Rome, le temps, les choses by Jacques Gaillard

Auteur:Jacques Gaillard
La langue: fra
Format: epub
Publié: 2015-06-01T00:00:00+00:00


"… QUELS TRANSPORTS IL DOIT EXCITER !”

La chose n’est pas officiellement reconnue, mais prenons le risque de l’affirmer : il existe une philosophie romaine – et non seulement des textes philosophiques en langue latine. Du moins, cette “philosophie en toge” a existé, disons, entre Scipion Emilien et les Flaviens, et marque son originalité – au-delà des divergences d’école – en donnant des couleurs romaines aux problématiques, aux modes d’expression, et même aux techniques de raisonnement. Un peu comme la “philosophie allemande”, et peut-être avec autant de lourdeur. Cela dit, il n’est jamais inutile de rappeler qu’on pratiqua sans doute la philosophie plus généreusement à Rome qu’en Grèce, et surtout différemment : malgré des débuts difficiles (car un Romain se méfie de tout ce qui est grec), l’appétit de méditation des Romains prit des allures boulimiques.
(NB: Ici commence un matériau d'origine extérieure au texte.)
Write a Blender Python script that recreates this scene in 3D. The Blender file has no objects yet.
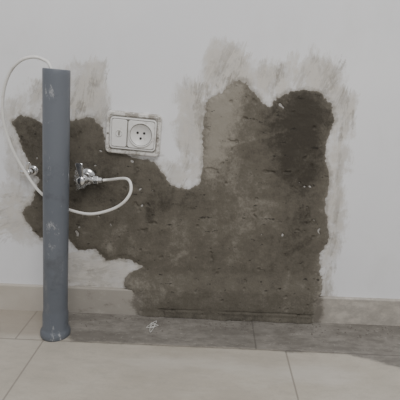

Après les leaders de la République finissante, les empereurs se complaisent à s’entourer de philosophes ; les Antonins leur procureront même des chaires officielles, avec de gros émoluments et une enviable exemption d’impôts ; on se moque de leurs querelles, on cancane sur leurs mœurs, on ironise sur leur art de couper les cheveux en quatre – mais, partout dans l’Empire, la philosophie bénéficie d’une audience que ses fondateurs grecs n’auraient jamais pu imaginer. La fonction même de la philosophie s’en est trouvée profondément et durablement modifiée. On ne peut lire les philosophes grecs de l’époque impériale sans avoir en tête les réalités culturelles, les dimensions quasi cosmiques et même les inquiétudes de l’Empire. Et surtout, les Romains ne se contentent pas d’étudier la philosophie : ils s’en servent.

Avant d’acquérir une philosophie, les Romains avaient deux atouts qui, justement, sont utiles à qui veut philosopher : une méthode, et des étonnements. La méthode romaine, nous l’avons plus qu’entrevue dans les pages qui précèdent : elle consiste – si l’on veut faire court – à tracer des limites et à rechercher des exemples. Contrairement à ce qu’on pourrait croire, cette façon de penser n’implique pas un blocage mental, et encore moins une vision volontairement réductrice du monde et de ses problèmes. Les Romains ne croient pas stupidement que le monde est simple : ils s’effarent au contraire de sa complexité, en se défiant de l’étrange pouvoir qu’a le langage de dire aussi bien le faux que le vrai, l’utile que l’inutile, bref, tout et son contraire. Ce qui n’apporte rien et complique tout. L’opposition entre les “mots” et les “actes” est banale, c’est un des lieux communs favoris de l’antique rhétorique, mais à Rome, elle est capitale : l’on y sent mieux qu’ailleurs – chose qui peut étonner – qu’il n’est pas de discours innocent, et que les mots, s’ils sont efficaces, se monnaient en actes. Et qu’à l’inverse, seuls les actes légitiment les mots. Admirer, puis imiter ces actes comme l’expression la plus pure des impératifs moraux, et le moyen le plus sûr d’atteindre la vertu, c’est vraiment s’étonner (qui en latin se dit admirari) ; au demeurant, l’Etant étonne plus que l’Etre – et c’est bien ce qui donne envie de penser.